SET PROBLEM - Provide the data again in its entirety, exactly as given.

Start

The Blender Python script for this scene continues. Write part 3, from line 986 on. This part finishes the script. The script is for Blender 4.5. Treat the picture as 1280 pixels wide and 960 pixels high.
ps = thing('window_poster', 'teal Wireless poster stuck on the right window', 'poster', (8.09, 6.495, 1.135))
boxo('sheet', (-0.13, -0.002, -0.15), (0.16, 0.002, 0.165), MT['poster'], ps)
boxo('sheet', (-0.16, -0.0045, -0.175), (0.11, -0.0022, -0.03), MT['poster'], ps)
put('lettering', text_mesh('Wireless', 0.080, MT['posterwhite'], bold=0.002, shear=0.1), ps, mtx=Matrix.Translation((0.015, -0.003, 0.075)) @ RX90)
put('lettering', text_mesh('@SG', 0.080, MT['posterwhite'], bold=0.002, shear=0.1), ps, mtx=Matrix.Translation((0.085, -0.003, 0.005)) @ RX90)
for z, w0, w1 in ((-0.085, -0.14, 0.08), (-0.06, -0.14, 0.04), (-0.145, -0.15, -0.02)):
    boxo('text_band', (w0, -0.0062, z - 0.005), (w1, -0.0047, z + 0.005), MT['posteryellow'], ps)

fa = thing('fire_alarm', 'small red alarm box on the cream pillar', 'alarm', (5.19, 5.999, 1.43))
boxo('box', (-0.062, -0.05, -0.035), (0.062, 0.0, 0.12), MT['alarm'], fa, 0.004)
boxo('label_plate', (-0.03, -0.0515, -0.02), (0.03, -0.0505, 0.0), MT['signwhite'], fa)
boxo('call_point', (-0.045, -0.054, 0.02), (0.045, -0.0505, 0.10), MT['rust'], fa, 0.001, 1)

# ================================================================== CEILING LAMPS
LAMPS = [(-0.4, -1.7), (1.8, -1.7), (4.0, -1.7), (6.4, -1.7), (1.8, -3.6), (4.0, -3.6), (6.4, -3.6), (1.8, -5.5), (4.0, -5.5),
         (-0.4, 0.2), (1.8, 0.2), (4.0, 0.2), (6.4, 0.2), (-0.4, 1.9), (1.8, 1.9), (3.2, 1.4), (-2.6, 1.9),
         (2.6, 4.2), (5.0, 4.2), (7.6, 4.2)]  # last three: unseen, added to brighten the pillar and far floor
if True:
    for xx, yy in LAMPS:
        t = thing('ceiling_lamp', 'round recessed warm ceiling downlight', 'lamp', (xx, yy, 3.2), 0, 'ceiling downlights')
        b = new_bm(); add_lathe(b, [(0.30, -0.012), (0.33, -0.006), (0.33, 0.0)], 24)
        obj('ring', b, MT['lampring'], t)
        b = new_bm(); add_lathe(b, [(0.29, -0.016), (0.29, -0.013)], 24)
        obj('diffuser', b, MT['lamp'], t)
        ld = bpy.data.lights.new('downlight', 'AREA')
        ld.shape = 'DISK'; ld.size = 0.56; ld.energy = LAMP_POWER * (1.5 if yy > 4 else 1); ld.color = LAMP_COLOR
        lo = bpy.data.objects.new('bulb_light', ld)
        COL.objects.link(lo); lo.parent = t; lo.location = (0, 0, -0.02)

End

CORRECT OUTPUT -
The Blender Python script for this scene continues. Write part 3, from line 986 on. This part finishes the script. The script is for Blender 4.5. Treat the picture as 1280 pixels wide and 960 pixels high.
ps = thing('window_poster', 'teal Wireless poster stuck on the right window', 'poster', (8.09, 6.495, 1.135))
boxo('sheet', (-0.13, -0.002, -0.15), (0.16, 0.002, 0.165), MT['poster'], ps)
boxo('sheet', (-0.16, -0.0045, -0.175), (0.11, -0.0022, -0.03), MT['poster'], ps)
put('lettering', text_mesh('Wireless', 0.080, MT['posterwhite'], bold=0.002, shear=0.1), ps, mtx=Matrix.Translation((0.015, -0.003, 0.075)) @ RX90)
put('lettering', text_mesh('@SG', 0.080, MT['posterwhite'], bold=0.002, shear=0.1), ps, mtx=Matrix.Translation((0.085, -0.003, 0.005)) @ RX90)
for z, w0, w1 in ((-0.085, -0.14, 0.08), (-0.06, -0.14, 0.04), (-0.145, -0.15, -0.02)):
    boxo('text_band', (w0, -0.0062, z - 0.005), (w1, -0.0047, z + 0.005), MT['posteryellow'], ps)

fa = thing('fire_alarm', 'small red alarm box on the cream pillar', 'alarm', (5.19, 5.999, 1.43))
boxo('box', (-0.062, -0.05, -0.035), (0.062, 0.0, 0.12), MT['alarm'], fa, 0.004)
boxo('label_plate', (-0.03, -0.0515, -0.02), (0.03, -0.0505, 0.0), MT['signwhite'], fa)
boxo('call_point', (-0.045, -0.054, 0.02), (0.045, -0.0505, 0.10), MT['rust'], fa, 0.001, 1)

# ================================================================== CEILING LAMPS
LAMPS = [(-0.4, -1.7), (1.8, -1.7), (4.0, -1.7), (6.4, -1.7), (1.8, -3.6), (4.0, -3.6), (6.4, -3.6), (1.8, -5.5), (4.0, -5.5),
         (-0.4, 0.2), (1.8, 0.2), (4.0, 0.2), (6.4, 0.2), (-0.4, 1.9), (1.8, 1.9), (3.2, 1.4), (-2.6, 1.9),
         (2.6, 4.2), (5.0, 4.2), (7.6, 4.2)]  # last three: unseen, added to brighten the pillar and far floor
if True:
    for xx, yy in LAMPS:
        t = thing('ceiling_lamp', 'round recessed warm ceiling downlight', 'lamp', (xx, yy, 3.2), 0, 'ceiling downlights')
        b = new_bm(); add_lathe(b, [(0.30, -0.012), (0.33, -0.006), (0.33, 0.0)], 24)
        obj('ring', b, MT['lampring'], t)
        b = new_bm(); add_lathe(b, [(0.29, -0.016), (0.29, -0.013)], 24)
        obj('diffuser', b, MT['lamp'], t)
        ld = bpy.data.lights.new('downlight', 'AREA')
        ld.shape = 'DISK'; ld.size = 0.56; ld.energy = LAMP_POWER * (1.5 if yy > 4 else 1); ld.color = LAMP_COLOR
        lo = bpy.data.objects.new('bulb_light', ld)
        COL.objects.link(lo); lo.parent = t; lo.location = (0, 0, -0.02)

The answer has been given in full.